The ambiguous and dual natures of her work as sculpture and painting, or something in between, together with the art histories of the media she is engaging in, contribute to Samperio’s consideration of her untitled installation as autobiographical.

Hwang, a Sid Richardson College junior, will show “amongst the trees they built,” an audiovisual story of labor politics at Rice through time. Two films of landscapes will be looped: one will feature Rice’s campus while the other will feature Merryville, Beauregard Parish, Louisiana: William Rice acquired land there, on which the Rice Land Labor Company later sold timber rights. Hwang said poor wages and conditions for timber workers led to unionization and a labor strike, with an eventual deadly clash only five days before the Rice Institute’s opening ceremony. She said to connect student labor and labor exploitation within the university's historic and contemporary landscapes, supercut audio from conversations with student organizers will play over these videos.

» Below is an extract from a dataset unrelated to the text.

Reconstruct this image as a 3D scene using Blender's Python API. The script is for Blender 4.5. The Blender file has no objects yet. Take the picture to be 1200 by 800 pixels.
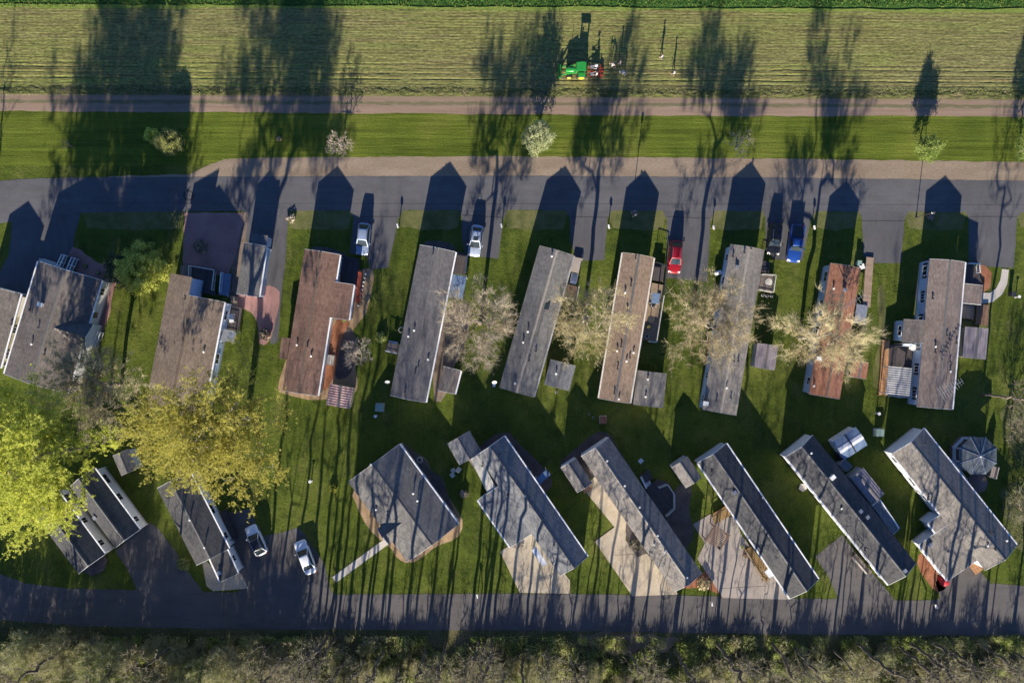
import bpy, bmesh, math, random
import numpy as np
from mathutils import Vector, Matrix
sc = bpy.context.scene
col = sc.collection
R = math.radians
S = 0.12        # metres on the ground per pixel of the 1200 px photograph
H = 112.0       # height of the drone

# ---------------------------------------------------------------- camera, sky, sun, exposure
cam_d = bpy.data.cameras.new('camera'); cam = bpy.data.objects.new('camera', cam_d); col.objects.link(cam)
cam.location = (0, 0, H); cam.rotation_euler = (0, 0, 0)
cam_d.sensor_width = 36.0; cam_d.lens = 36.0 * H / (1200 * S)
cam_d.clip_start = 1.0; cam_d.clip_end = 6000
sc.camera = cam
SUN_EL = R(17.5); SUN_AZ = R(186.6)       # azimuth clockwise from +Y
sund = Vector((math.sin(SUN_AZ) * math.cos(SUN_EL), math.cos(SUN_AZ) * math.cos(SUN_EL), math.sin(SUN_EL)))
w = bpy.data.worlds.new('World'); sc.world = w; w.use_nodes = True
nt = w.node_tree; bg = nt.nodes['Background']; sky = nt.nodes.new('ShaderNodeTexSky')
sky.sky_type = 'NISHITA'; sky.sun_disc = False; sky.sun_elevation = SUN_EL; sky.sun_rotation = SUN_AZ
sky.air_density = 1.0; sky.dust_density = 0.2; sky.ozone_density = 3.0
tint = nt.nodes.new('ShaderNodeMix'); tint.data_type = 'RGBA'; tint.blend_type = 'MULTIPLY'; tint.inputs[0].default_value = 1.0; tint.inputs[7].default_value = (.72, .92, 1.32, 1)
nt.links.new(sky.outputs[0], tint.inputs[6]); nt.links.new(tint.outputs[2], bg.inputs[0]); bg.inputs[1].default_value = 0.05
sl = bpy.data.lights.new('sun', 'SUN'); sl.energy = 5.0; sl.angle = R(0.5); sl.color = (1.0, 0.90, 0.74)
so = bpy.data.objects.new('sun', sl); col.objects.link(so)
so.rotation_euler = (-sund).to_track_quat('-Z', 'Y').to_euler(); so.location = (0, -60, 60)
sc.view_settings.view_transform = 'Standard'; sc.view_settings.look = 'None'
sc.view_settings.exposure = 1.38
sc.cycles.use_denoising = True; sc.cycles.max_bounces = 5; sc.cycles.diffuse_bounces = 3; sc.cycles.sample_clamp_indirect = 2.0; sc.view_settings.gamma = 1.0; sc.view_settings.use_curve_mapping = False

# ---------------------------------------------------------------- helpers
def G(px, py, z=0.0):
    f = (H - z) / H
    return ((px - 600) * S * f, (400 - py) * S * f)

def tag(o, label=None, cat=None, group=None, kind=None):
    if label: o['label'] = label
    if cat: o['category'] = cat
    if group: o['group'] = group
    if kind: o['kind'] = kind
    return o

MATW = {}
def empty(name, loc, rz=0, label=None, cat=None, group=None):
    o = bpy.data.objects.new(name, None); col.objects.link(o)
    o.location = loc; o.rotation_euler = (0, 0, rz); o.empty_display_size = 0.3
    MATW[o.name] = Matrix.Translation(Vector(loc)) @ Matrix.Rotation(rz, 4, 'Z')
    return tag(o, label, cat, group)

class MB:
    def __init__(s): s.v = []; s.f = []; s.m = []
    def add(s, vs, fs, m=0):
        n = len(s.v); s.v += [tuple(p) for p in vs]; s.f += [tuple(i + n for i in f) for f in fs]; s.m += [m] * len(fs); return s
    def box(s, x0, x1, y0, y1, z0, z1, m=0):
        return s.add([(x0,y0,z0),(x1,y0,z0),(x1,y1,z0),(x0,y1,z0),(x0,y0,z1),(x1,y0,z1),(x1,y1,z1),(x0,y1,z1)],
                     [(0,3,2,1),(4,5,6,7),(0,1,5,4),(1,2,6,5),(2,3,7,6),(3,0,4,7)], m)
    def prism(s, pts, z0, z1, m=0):
        n = len(pts)
        a = sum(pts[i][0]*pts[(i+1)%n][1]-pts[(i+1)%n][0]*pts[i][1] for i in range(n))
        if a < 0: pts = pts[::-1]
        return s.add([(x,y,z0) for x,y in pts]+[(x,y,z1) for x,y in pts],
                     [tuple(range(n))[::-1], tuple(range(n,2*n))]+[(i,(i+1)%n,n+(i+1)%n,n+i) for i in range(n)], m)
    def extr(s, sec, y0, y1, m=0):         # section in x,z extruded along y
        n = len(sec)
        return s.add([(x,y0,z) for x,z in sec]+[(x,y1,z) for x,z in sec],
                     [tuple(range(n)), tuple(range(n,2*n))[::-1]]+[((i+1)%n,i,n+i,n+(i+1)%n) for i in range(n)], m)
    def tube(s, a, b, r0, r1=None, n=6, m=0, caps=True):
        r1 = r0 if r1 is None else r1
        a = Vector(a); b = Vector(b); d = (b - a)
        if d.length < 1e-6: return s
        d.normalize(); u = d.cross(Vector((0,0,1)) if abs(d.z) < .9 else Vector((1,0,0))).normalized(); w_ = d.cross(u)
        vs = []
        for c, r in ((a, r0), (b, r1)):
            for k in range(n):
                t = 2*math.pi*k/n; vs.append(c + u*(r*math.cos(t)) + w_*(r*math.sin(t)))
        fs = [(k,(k+1)%n,n+(k+1)%n,n+k) for k in range(n)]
        if caps: fs += [tuple(range(n))[::-1], tuple(range(n,2*n))]
        return s.add(vs, fs, m)
    def bar(s, a, b, w_, h_, m=0):         # rectangular bar, long axis a-b (horizontal-ish)
        a = Vector(a); b = Vector(b); d = (b-a).normalized()
        u = d.cross(Vector((0,0,1)))
        u = u.normalized() if u.length > 1e-4 else Vector((1,0,0))
        t = u.cross(d).normalized(); vs = []
        for c in (a, b):
            for i, j in ((-1,-1),(1,-1),(1,1),(-1,1)): vs.append(c+u*(i*w_/2)+t*(j*h_/2))
        return s.add(vs, [(0,1,2,3),(7,6,5,4),(0,4,5,1),(1,5,6,2),(2,6,7,3),(3,7,4,0)], m)
    def sphere(s, c, rx, ry=None, rz=None, n=10, k=6, m=0):
        ry = ry or rx; rz = rz or rx; vs = [(c[0],c[1],c[2]-rz)]
        for i in range(1, k):
            t = math.pi*i/k - math.pi/2
            for j in range(n):
                p = 2*math.pi*j/n; vs.append((c[0]+rx*math.cos(t)*math.cos(p), c[1]+ry*math.cos(t)*math.sin(p), c[2]+rz*math.sin(t)))
        vs.append((c[0],c[1],c[2]+rz)); fs = []
        for j in range(n):
            fs.append((0, 1+(j+1)%n, 1+j)); fs.append((len(vs)-1, 1+(k-2)*n+j, 1+(k-2)*n+(j+1)%n))
            for i in range(k-2): fs.append((1+i*n+j, 1+i*n+(j+1)%n, 1+(i+1)*n+(j+1)%n, 1+(i+1)*n+j))
        return s.add(vs, fs, m)
    def xf(s, M): s.v = [tuple(M @ Vector(p)) for p in s.v]; return s
    def build(s, name, mats, parent=None, world=False, smooth=False):
        if world and parent is not None: s.xf(MATW[parent.name].inverted())
        me = bpy.data.meshes.new(name); me.from_pydata(s.v, [], s.f)
        mats = mats if isinstance(mats, (list, tuple)) else [mats]
        for q in mats: me.materials.append(q)
        me.polygons.foreach_set('material_index', s.m)
        bm = bmesh.new(); bm.from_mesh(me); bmesh.ops.recalc_face_normals(bm, faces=bm.faces); bm.to_mesh(me); bm.free()
        if smooth: me.polygons.foreach_set('use_smooth', [True]*len(me.polygons))
        me.update()
        o = bpy.data.objects.new(name, me); col.objects.link(o)
        if parent is not None: o.parent = parent
        return o

def np_mesh(name, verts, faces, mats, parent=None, mi=None):
    """verts (n,3), faces (m,k) all of k corners"""
    me = bpy.data.meshes.new(name); k = faces.shape[1]
    me.vertices.add(len(verts)); me.vertices.foreach_set('co', verts.astype(np.float32).ravel())
    me.loops.add(faces.size); me.loops.foreach_set('vertex_index', faces.astype(np.int32).ravel())
    me.polygons.add(len(faces)); me.polygons.foreach_set('loop_start', np.arange(0, faces.size, k, dtype=np.int32))
    me.polygons.foreach_set('loop_total', np.full(len(faces), k, dtype=np.int32))
    for q in (mats if isinstance(mats, (list, tuple)) else [mats]): me.materials.append(q)
    if mi is not None: me.polygons.foreach_set('material_index', mi.astype(np.int32))
    me.update(calc_edges=True); me.validate()
    o = bpy.data.objects.new(name, me); col.objects.link(o)
    if parent is not None: o.parent = parent
    return o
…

“I chose three student organizers: Katie [Nguyen], Shifa [Rahman] and Mary Claire [Neal], not just because of their relationship to labor organizing, but because of their relationships to each other,” Hwang said. “Even in my individual conversations, they reference each other and things they’ve learned from each other, bouncing ideas off of each other unknowingly even when they’re non-proximate — something I feel is really resonant to both this idea of learning from your neighbor and mutual reliance.”

“Anthromiasis” by Kyle Dickens will be on view at Emergency Room Gallery through Friday, March 19. “Untitled Wall” by Ginny Jeon will be on view from March 27 to April 3, Isabel Samperio’s installation from April 8 to 15, and “amongst the trees they built” by Sumin Hwang from April 21 to 28. All installations will be displayed in Sewall 402: Emergency Room Gallery from 10 a.m. to 5 p.m.